I push my GSA into the garage and reverse it out but I never move the bike unless I am sitting on it much less chance of dropping it.
However I have dropped it on a number of occasions but I have never considered changing it because of that.
Ive dropped mine a few times and suggest at least gaff taping some split car heater hose around the crash bars. It wont save anything in a proper crash but it will protect the metal in a car park falling over.
I found out the hard way that pushing the bike forwards holding the handlebars (my usual way in the past) is risky to say the least. You can't see what the wheels might bump into and if the bike is leaning just a little away from you it can go down like a lead brick and catapult you with it.
I find the safest and easiest is to push the bike backwards with the side stand down. Left hand on LH handlebar and right hand on top box or pillion handle. I keep it leaving slightly towards me.

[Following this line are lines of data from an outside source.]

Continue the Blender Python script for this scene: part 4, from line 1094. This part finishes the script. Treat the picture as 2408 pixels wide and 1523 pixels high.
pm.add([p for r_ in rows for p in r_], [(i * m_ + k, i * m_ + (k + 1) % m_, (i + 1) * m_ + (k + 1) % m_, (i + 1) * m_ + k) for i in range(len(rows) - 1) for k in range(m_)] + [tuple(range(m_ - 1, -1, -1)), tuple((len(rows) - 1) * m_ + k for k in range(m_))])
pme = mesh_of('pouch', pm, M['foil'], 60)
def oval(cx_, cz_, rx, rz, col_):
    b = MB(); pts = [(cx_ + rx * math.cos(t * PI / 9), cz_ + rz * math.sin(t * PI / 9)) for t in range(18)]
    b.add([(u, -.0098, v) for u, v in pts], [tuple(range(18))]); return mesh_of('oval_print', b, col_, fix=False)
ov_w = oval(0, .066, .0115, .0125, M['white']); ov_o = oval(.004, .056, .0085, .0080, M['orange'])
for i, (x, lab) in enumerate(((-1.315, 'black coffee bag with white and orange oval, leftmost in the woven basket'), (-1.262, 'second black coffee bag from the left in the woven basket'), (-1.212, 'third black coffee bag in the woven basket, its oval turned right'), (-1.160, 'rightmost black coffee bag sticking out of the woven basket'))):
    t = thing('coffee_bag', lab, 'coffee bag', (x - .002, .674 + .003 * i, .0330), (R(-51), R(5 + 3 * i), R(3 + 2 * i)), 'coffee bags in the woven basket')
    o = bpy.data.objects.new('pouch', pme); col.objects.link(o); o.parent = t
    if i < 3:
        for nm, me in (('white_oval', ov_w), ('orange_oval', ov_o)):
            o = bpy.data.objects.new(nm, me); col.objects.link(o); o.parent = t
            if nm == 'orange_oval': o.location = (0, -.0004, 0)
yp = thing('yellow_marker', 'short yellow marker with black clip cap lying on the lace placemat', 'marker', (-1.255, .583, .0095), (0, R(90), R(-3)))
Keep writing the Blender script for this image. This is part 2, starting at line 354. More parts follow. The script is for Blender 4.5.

If a wheel bumps anything the slight lean will make the bike drop towards me. In the worst case with brick end or small child (joke) it will drop onto the side stand. If there is any sort of slope I put it into gear and use the clutch as a brake.
I almost never paddle the bike backwards. (1) because my legs are barely long enough so I can't make much progress and (2) because if it falls I risk getting trapped. One exception is where there is a gentle downslope so the bike can roll easily and all I have to do is maintain balance.
In the garage the small stand trolleys are handy because the bike is so well balanced, but the longer trays that carry both wheels are 100% better. The whole rig spins around effortlessly.
Where there is no space to spin the bike inside the garage, do the turn outside or just use my pushing backwards method and drive it the other way.
My recent bikes have been MZ 250 (almost downhill pushbike weight), Yamaha Diversion 600 (<200kg and low so no big deal). Suzuki GT750A (scary to drop a classic like that), Diversion 900 250kg (quite low but taught me how to manhandle heavy bikes). Now the GSA heavy and tall but much more stable at low speed than any of the others.